Mind you, this isn’t the first time a rocket will ever have been reused; the Space Shuttle solid rocket boosters — the two white rockets attached on either side to the orange external fuel tank — were commonly reused. The difference here is that the Shuttle SRBs used solid fuel, which is more difficult to clean up after use than liquid propellant, and also the SRBs were dropped into the ocean, which was not only hard on them physically but also caused a lot of corrosion by salt water. The SpaceX booster lands either on that floating platform at sea or back at the launch facility, so it doesn’t undergo the same punishing conditions.

Also, although heavily promoted initially as a big feature of the Shuttle to reduce cost, reusing the SRBs actually wound up costing about as much money (if not more) than simply building new ones due to the complicated logistics involved.

Of course, at the time, this was still revolutionary. And the engineering learned went into the process of building the Falcon 9, which, in my opinion, is as it should be. NASA is a government agency, and has enough money and people to be able to experiment and find the best ways to approach problems. Private companies like SpaceX, Blue Origin, and others can then use that knowledge gained to make the process leaner and more flexible. It’s a great marriage of public and private sector, and one I hope will open up the skies to humanity.

But, first things first. The weather is a little iffy right now for the Thursday launch, but a backup window opens Friday, as well. You can watch it live on the SpaceX streaming channel and on their YouTube channel. I expect I’ll be live-tweeting it as well. Follow along!

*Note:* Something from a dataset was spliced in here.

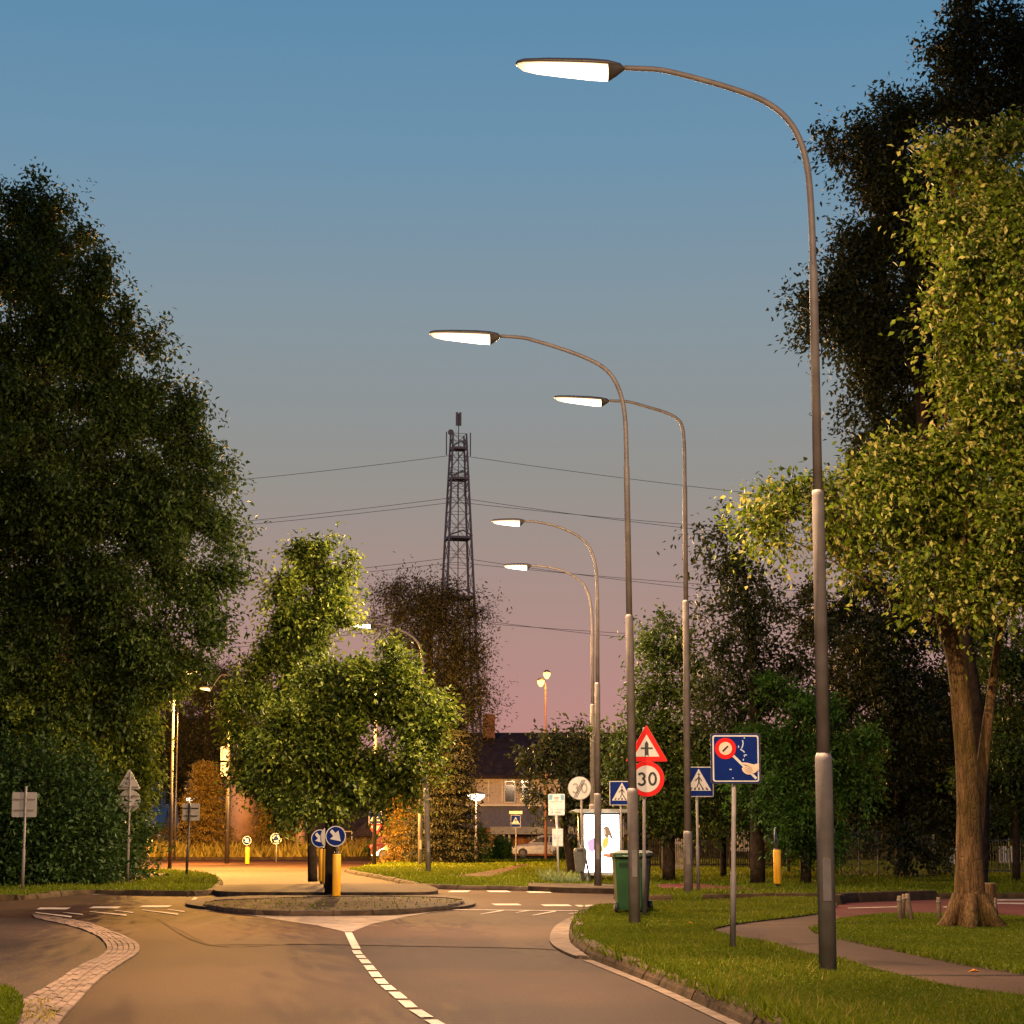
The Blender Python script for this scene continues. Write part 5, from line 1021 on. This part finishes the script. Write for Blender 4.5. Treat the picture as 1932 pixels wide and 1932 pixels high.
def shrub(label, x, y, d, w, h, m=M_HEDGE, ls=.09, n=500, name='shrub', group=None, z=.1, n_leaf=14, cat='shrub', tl=.35):
    base = P(x, y, d); base.z = z; t = thing(name, label, cat, base, group); b = MB(); n = int(n); dd = sph(n); dd[:, 2] = np.abs(dd[:, 2]) * 1.0
    f = .45 + .55 * rng.random(n) ** .5; lob = 1 + .16 * np.sin(dd[:, 0] * 5 + x) * np.sin(dd[:, 2] * 6 + x)
    p = np.array(base) + dd * (f * lob)[:, None] * np.array([w / 2, w / 2, h * .92]); p[:, 2] += .05
    for q in p[::max(1, n // 16)]: b.tube([(0, 0, 0), (Vector(q) - base) * .5 + Vector((0, 0, .1)), Vector(q) - base], [.03, .02, .008], M_BARKD, 5, cap=False)
    b.build('stems', t, True); NLEAF[0] += n * n_leaf; dv = dd * .8 + sph(n) * .4 + np.array([0, 0, .3]); foliage('leaves', t, p, dv, n_leaf, ls, m, ls * 1.4, tl, .1, base, 0, .5); return t
for lab, x, y, d_, w, h in (('leftmost shrub of the dark green hedge, at the picture edge', 5, 1680, 58.5, 2.6, 3.6), ('tall hedge shrub behind the far left square sign', 70, 1679, 58.5, 2.6, 3.9), ('hedge shrub in the middle of the left hedge', 130, 1677, 59, 2.4, 3.7), ('low round hedge shrub left of the triangle sign back', 172, 1675, 61.5, 1.9, 2.7), ('last hedge shrub, behind the triangle sign pole', 205, 1669, 65, 2.2, 3.0)):
    shrub(lab, x, y, d_, w, h, n=520, ls=.16, group='hedge shrubs on the left', tl=.7)
# far conifers and cedars
p = P(835, 1630, 104); p.z = .08; conifer('big dark conifer standing right of the two grey lamp posts', p, 7.4, 1.75, M_CONIF, .20, 1700, cone=.55, lo=.02)
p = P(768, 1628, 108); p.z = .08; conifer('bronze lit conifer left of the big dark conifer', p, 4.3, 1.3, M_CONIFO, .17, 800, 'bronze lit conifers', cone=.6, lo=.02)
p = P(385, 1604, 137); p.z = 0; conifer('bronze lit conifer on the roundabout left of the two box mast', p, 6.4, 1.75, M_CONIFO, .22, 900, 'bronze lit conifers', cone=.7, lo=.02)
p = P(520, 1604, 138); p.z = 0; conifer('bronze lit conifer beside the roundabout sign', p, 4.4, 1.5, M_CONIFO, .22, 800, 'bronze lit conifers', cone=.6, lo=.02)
def cedar(label, x, d, y0, blobs, m=M_CONIF, k=1.2, ls=.24):
    B = P(x, 1600, d); B.z = 0; return tree(label, B, [(B, .4), (P(x, 1400, d), .3), (P(x, y0, d), .08)], blobs, d, m, ls=ls, k=k, tl=1.6, spread=.4, name='cedar_tree', sq=.55, droop=.1, n_leaf=14, shape=.35)
cedar('dark layered cedar in front of the lattice tower', 812, 128, 1120, [(745, 1118, 34), (800, 1135, 48), (850, 1130, 30), (745, 1165, 36), (830, 1175, 46), (880, 1150, 26), (915, 1145, 14), (790, 1210, 50), (870, 1215, 46), (850, 1260, 48), (900, 1240, 22), (790, 1270, 50), (860, 1310, 48), (905, 1300, 24), (800, 1340, 50), (870, 1360, 40), (820, 1400, 50), (870, 1420, 36), (915, 1325, 14), (860, 1480, 40), (830, 1540, 40)], k=1.35)
cedar('dark cedar behind the roundabout masts on the left', 390, 148, 1260, [(370, 1265, 30), (420, 1275, 30), (340, 1300, 36), (400, 1320, 44), (450, 1310, 30), (350, 1360, 44), (410, 1380, 44), (460, 1370, 40), (330, 1420, 44), (400, 1440, 46), (300, 1380, 34), (310, 1330, 24), (450, 1440, 40), (330, 1480, 30), (290, 1450, 30)], k=1.6)
p = P(352, 1606, 150); p.z = 0
tree('bare stemmed tree before the left house', p, [(p, .32), (P(343, 1520, 150), .28), (P(343, 1430, 150), .22)], [(343, 1440, 30), (325, 1420, 26), (362, 1425, 26)], 150, M_CONIF, ls=.3, k=1.6)
for lab, x, y, d_, w, h, m in (('small round clipped bush before the pale house', 946, 1606, 133, .95, 1.15, M_LEAF_BR), ('loose yellow green bush beside the lantern post', 906, 1608, 131, .9, 1.7, M_LEAF_BR), ('low bush right of the parked silver hatchback', 1078, 1608, 138, 1.5, 1.1, M_HEDGE),
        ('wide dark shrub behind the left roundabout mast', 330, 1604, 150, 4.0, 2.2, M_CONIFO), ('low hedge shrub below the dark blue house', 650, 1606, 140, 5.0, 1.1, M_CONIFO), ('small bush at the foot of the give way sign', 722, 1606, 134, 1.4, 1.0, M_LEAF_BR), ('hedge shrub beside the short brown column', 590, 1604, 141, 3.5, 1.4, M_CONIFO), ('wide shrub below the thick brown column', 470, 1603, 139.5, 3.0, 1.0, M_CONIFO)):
    shrub(lab, x, y, d_, w, h, m, ls=.16, n=260, group='bushes around the roundabout', z=0)
# far belt of dark trees closing the view
for lab, x, d_, w, h in (('far dark tree at the left horizon behind the hedge', 180, 185, 11, 8), ('far dark tree between left house and cedar', 300, 205, 12, 9), ('far dark tree behind the roundabout columns', 520, 200, 14, 8.5), ('far dark tree beyond the house at the right', 1190, 175, 9, 8), ('far dark tree behind the park playground', 1330, 130, 12, 8), ('far dark tree behind the green fence', 1600, 120, 14, 8), ('far dark tree at the right horizon behind the bar fence', 1850, 120, 14, 9), ('far dark tree at the horizon behind the fresh green tree', 1480, 125, 12, 7.5), ('far dark tree at the very left behind the huge tree', 20, 150, 12, 9), ('far dark tree just right of the far playground tree', 1400, 140, 13, 9), ('far dark tree behind the mesh fence end', 1720, 118, 12, 9), ('far dark tree at the outer right edge', 1960, 115, 12, 9), ('far dark tree left of the playground, behind the slat fence', 1270, 138, 10, 8)):
    shrub(lab, x, 1600, d_, w, h, M_LEAF_DK, ls=.34, n=1500, group='far dark trees', z=0, name='far_tree', cat='tree', tl=1.0)
# ornamental grass of the roundabout
RC = P(470, 1600, 150); ring = [(RC.x + 17 * math.cos(a), 150 + 20 * math.sin(a)) for a in [2 * math.pi * i / 40 for i in range(40)]]
b = MB(); b.prism(ring, -.05, .14, M_CONC, M_SOIL); struct(b.build('roundabout_island'))
rim_out = [p for p in ring]; blades('roundabout_grass', 'tall straw coloured ornamental grass on the roundabout island', [p for p in ring if True], .12, 26000, .45, 1.0, M_STRAW, width=.022)
band = gp([(640, 1621), (760, 1622), (760, 1616), (640, 1615)])
blades('weed_tuft', 'green weeds around the bus stop pole', [(p.x, p.y) for p in gp([(1020, 1664), (1095, 1666), (1090, 1660), (1030, 1658)], .1)], .12, 900, .15, .45, M_WEED, width=.012)
blades('lamp_weeds', 'weeds at the foot of the lamp beside the crossing signs', [(p.x, p.y) for p in gp([(1270, 1699), (1325, 1699), (1320, 1692), (1275, 1692)], .12)], .12, 900, .1, .3, M_BLADE, width=.01)
blades('kerb_weeds', 'weeds sprouting along the right kerb edge', [(p.x, p.y) for p in offset(kerb_r[6:60], -.02) + offset(kerb_r[6:60], .13)[::-1]], .10, 2600, .05, .16, M_BLADE)
blades('corner_weeds', 'dry weeds and grass on the brick edge at lower left', [(p.x, p.y) for p in gp([(45, 1895), (90, 1890), (120, 1910), (100, 1935), (40, 1932)])], .02, 160, .02, .07, M_STRAW)
# ================================================================ FENCES AND PARK THINGS ON THE RIGHT
M_FEN = mat('fence_dark_green', (.022, .030, .020), .5, .2); M_FENL = mat('fence_grey', (.10, .11, .085), .5, .2)
d = 74; xa, xb = P(1760, 1600, d).x, P(2050, 1600, d).x; base = Vector((xa, d, .1)); t = thing('bar_fence', 'dark vertical bar fence at the right edge of the park', 'fence', base); H = P(1850, 1584, d).z - .1
n = 56
for i in range(n + 1):
    x = (xb - xa) * i / n; thick = i % 14 == 0; b = MB(); b.box((x, 0, H / 2), (.06 if thick else .022, .05 if thick else .022, H + (.08 if thick else 0)), M_FEN if not thick else M_FENL); b.build('post' if thick else 'bar', t)
for z in (.15, H - .03): b = MB(); b.box(((xb - xa) / 2, .0, z), (xb - xa, .035, .05), M_FENL); b.build('rail', t)
d = 70; xa, xb = P(1585, 1600, d).x, P(1762, 1600, d).x; base = Vector((xa, d, .1)); t = thing('mesh_fence', 'green mesh panel fence behind the tall right lamp', 'fence', base)
tops = (1569, 1568, 1568, 1571, 1576); n = 5
for i in range(n + 1):
    x = (xb - xa) * i / n; H = P(1600, tops[min(i, n - 1)], d).z - .1; b = MB(); b.box((x, -.03, H / 2), (.05, .05, H + .06), M_FENL); b.build('post', t)
for i in range(n):
    H = P(1600, tops[i], d).z - .1; x0_, x1_ = (xb - xa) * i / n + .03, (xb - xa) * (i + 1) / n - .03; b = MB(); m_ = M_FENL
    for j in range(16): x = x0_ + (x1_ - x0_) * j / 15; b.box((x, .0, H / 2 + .03), (.008, .008, H - .06), m_)
    for j in range(9): z = .06 + (H - .08) * j / 8; b.box(((x0_ + x1_) / 2, .010, z), (x1_ - x0_, .010, .012 if j not in (0, 8) else .035), m_)
    b.build('mesh_panel', t)
def slat_fence(label, x0, x1, d, y0, y1, n, m, group='slatted fences in the park', z=.1, rails=True):
    xa, xb = P(x0, 1600, d).x, P(x1, 1600, d).x; zb, zt = P(x0, y1, d).z - z, P(x0, y0, d).z - z; zb = max(zb, .0)
    t = thing('slat_fence', label, 'fence', (xa, d, z), group); L = xb - xa
    for i in range(n):
        b = MB(); b.box((L * (i + .5) / n, 0, (zb + zt) / 2 + random.uniform(-.02, .02)), (L / n * .5, .03, zt - zb), m); b.build('slat', t)
    for zz in (zb + (zt - zb) * .12, zb + (zt - zb) * .85): b = MB(); b.box((L / 2, .03, zz), (L, .03, .06), m); b.build('rail', t)
    for xx in (.0, L): b = MB(); b.box((xx, .06, zt / 2), (.07, .05, zt), M_WOODD); b.build('post', t)
M_PALE = mat('pale_slat', (.42, .34, .26), .8); M_WHT = mat('white_slat', (.62, .60, .56), .7)
slat_fence('pale wooden slat fence just right of the 30 sign pole', 1247, 1296, 82, 1582, 1640, 13, M_PALE)
slat_fence('pale slat fence between the young tree and the hand sign pole', 1378, 1414, 84, 1564, 1606, 9, M_PALE)
slat_fence('long dark board fence across the back of the park', 1225, 1480, 90, 1584, 1640, 60, M_WOODD)
slat_fence('short white slat fence seen through the bars left of the thick trunk', 1790, 1822, 80, 1596, 1630, 8, M_WHT)
slat_fence('short white slat fence seen through the bars right of the thick trunk', 1884, 1925, 80, 1597, 1628, 11, M_WHT)
# play structure
d = 78; base = P(1500, 1645, d); base.z = .1; t = thing('play_structure', 'dark timber climbing frame with a blue panel in the park', 'playground', base)
X = lambda x: (P(x, 1600, d) - base).x; Z = lambda y: P(1500, y, d).z - .1
for x, yt in ((1440, 1552), (1487, 1549), (1512, 1545), (1546, 1548), (1560, 1553)): b = MB(); b.box((X(x), 0, Z(yt) / 2), (.11, .11, Z(yt)), M_WOODD if x != 1560 else M_YEL); b.build('post', t)
b = MB(); b.box((X(1500), .3, Z(1607)), (X(1548) - X(1455), .9, .1), M_WOODD); b.build('platform', t)
b = MB(); b.tube([(X(1428), .2, Z(1588)), (X(1488), .2, Z(1588))], .42, mat('tunnel_brown', (.10, .045, .03), .6), 18); b.build('crawl_tunnel', t, True)
b = MB(); b.box((X(1467), -.3, Z(1562)), (.22, .04, .22), mat('play_blue', (.02, .12, .42), .5)); b.build('blue_panel', t)
b = MB(); b.box((X(1530), .5, Z(1560)), (X(1550) - X(1505), .05, .1), M_WOODD); b.build('beam', t)
for i in range(5): b = MB(); b.box((X(1514 + i * 6), .45, Z(1583)), (.07, .04, .35), M_PALE); b.build('railing_slat', t)
# short wooden posts on the lawn
for lab, x, y, w, yt, lean in (('leftmost of the short weathered posts on the tree lawn', 1698, 1735, 9, 1690, 0), ('thin middle post of the cluster on the tree lawn', 1706, 1734, 6, 1687, .01), ('leaning post of the cluster on the tree lawn', 1713, 1736, 9, 1686, -.06), ('single short post left of the thick trunk', 1772, 1736, 8, 1693, 0), ('slim pale post right of the thick trunk', 1879, 1731, 5, 1694, 0)):
    B = gpt(x, y, .12); t = thing('lawn_post', lab, 'post', B, 'short posts on the lawn'); r = w / ppm(B.y) / 2; h = P(x, yt, B.y).z - .12
    b = MB(); b.tube([(-lean, 0, -.05), (0, 0, h - .03), (0, 0, h)], [r * 1.05, r, r * .85], M_WOOD, 10, wob=.05); b.build('shaft', t, True); b = MB(); b.tube([(0, 0, h - .09), (0, 0, h - .06)], r * 1.12, M_GALVD, 10); b.build('wire_band', t, True)
B = gpt(1866, 1722, .12); t = thing('tree_stump', 'thick brown stump post behind the thick trunk', 'stump', B); h = P(1866, 1667, B.y).z - .12; b = MB(); b.tube([(0, 0, -.05), (0, 0, .1), (0, 0, h - .04), (0, 0, h)], [.17, .15, .145, .13], M_BARK, 14, wob=.05); b.build('shaft', t, True)
b = MB(); b.tube([(0, 0, h - .001), (0, 0, h + .012)], [.125, .12], M_WOOD, 14); b.build('sawn_top', t)
# fallen leaves on path and verge
for lab, x, y, s_ in (('orange dry leaf on the footpath edge at right', 1838, 1836, .07), ('pale dry leaf on the verge near the tall lamp base', 1302, 1744, .06)):
    B = gpt(x, y, .135); b = MB(); b.add([(-s_, 0, .01), (0, -s_ * .5, .03), (s_, 0, .015), (0, s_ * .5, .04)], [(0, 1, 2), (0, 2, 3)], mat('dry_leaf', (.36, .14, .03), .8)); o = b.build('dry_leaf', None, False, B); tag(o, lab, 'leaf', 'fallen dry leaves')
print('leaves', NLEAF[0], 'objects', len(bpy.data.objects))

* Reusing a first stage means not having to build one from scratch. The added costs including time/wages to bring the landed booster back to the factory, cleaning it, inspecting it, refurbishing it as needed, and refueling it. The total cost of all this has not been released (though Musk has said that the fuel runs about $200k), but it’s certainly much less than building a new booster.